Orr moved to Suffolk about 40 years ago. The figure-8 track around his 5-½ acres is more than 3,600 feet long and was 15 years in the making, he said.

It includes several bridges, with a couple more than 100 feet long. An 11-foot-high trestle across a natural gully enables the figure-8, with the track looping back underneath

“Working weekends, and not real hard, it took about two years to build the trestle,” said Bob Grandle, 68, Orr’s best friend, who has helped him through the years.

“It’s built like a real trestle, as well.”

To acquire his skills, Orr first learned the basics of operating a machine tool by attending vocational training school.

His business, LocoParts, has shipped valves and other parts manufactured in his garage all around the world.

“It’s a small niche hobby, as far as model railroading goes,” Orr said.

Regular customers number in the hundreds, he estimates.

Embracing the Internet revolutionized the business. “The website improved my business several hundred percent,” Orr said. “Even though I carried a big ad in the national magazine, Internet sales were far and above.”

Orr has one locomotive left. He said he had half a dozen at the peak of his hobby. He plans to completely divest, including removing the track.

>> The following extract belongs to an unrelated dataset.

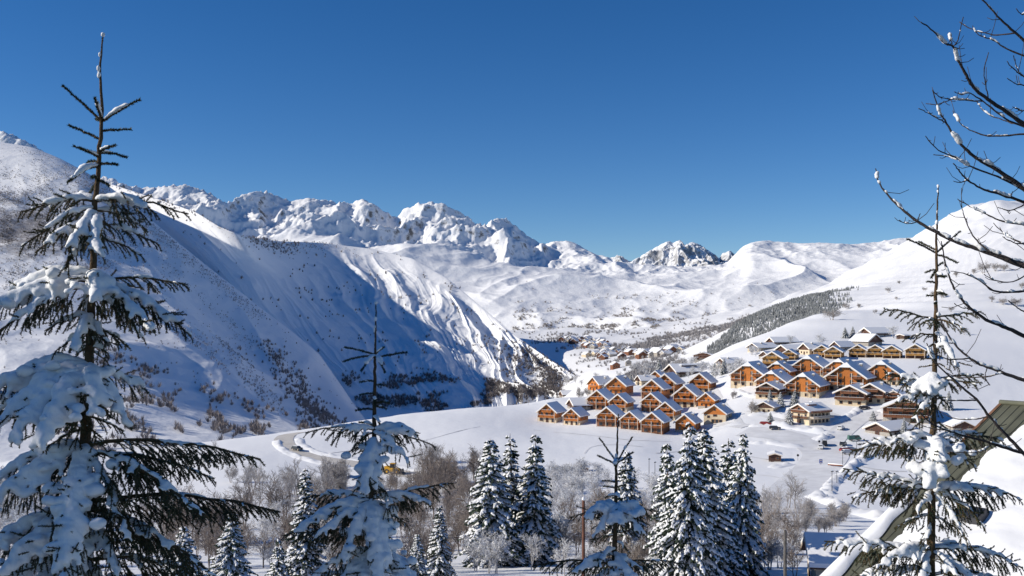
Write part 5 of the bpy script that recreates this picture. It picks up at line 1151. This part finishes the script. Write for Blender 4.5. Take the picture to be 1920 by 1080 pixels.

Grandle said the steam locomotives, capable of traveling considerably faster, are generally restricted to about 12 mph.

The machines run at 350 to 400 degrees, he said, producing about 100 to 120 pounds of steam pressure.

They’re inspected by the commonwealth of Virginia every two years.

Passengers — children, as well as adults — sit on inverted T-shaped cars, with padded seating running up the center.

Orr held his open day for invited family and friends twice a year. “We had something no one else had, so it was our way of giving back to our church and our friends,” he said.

“The creativity of it” drew Orr to his model steam locomotives. About 75 to 100 people attended the Nov. 1 gathering, Grandle estimated.

“Everyone rode on them,” Orr said. “No matter who they were, when you get on the train, you’re automatically a 5-year-old.”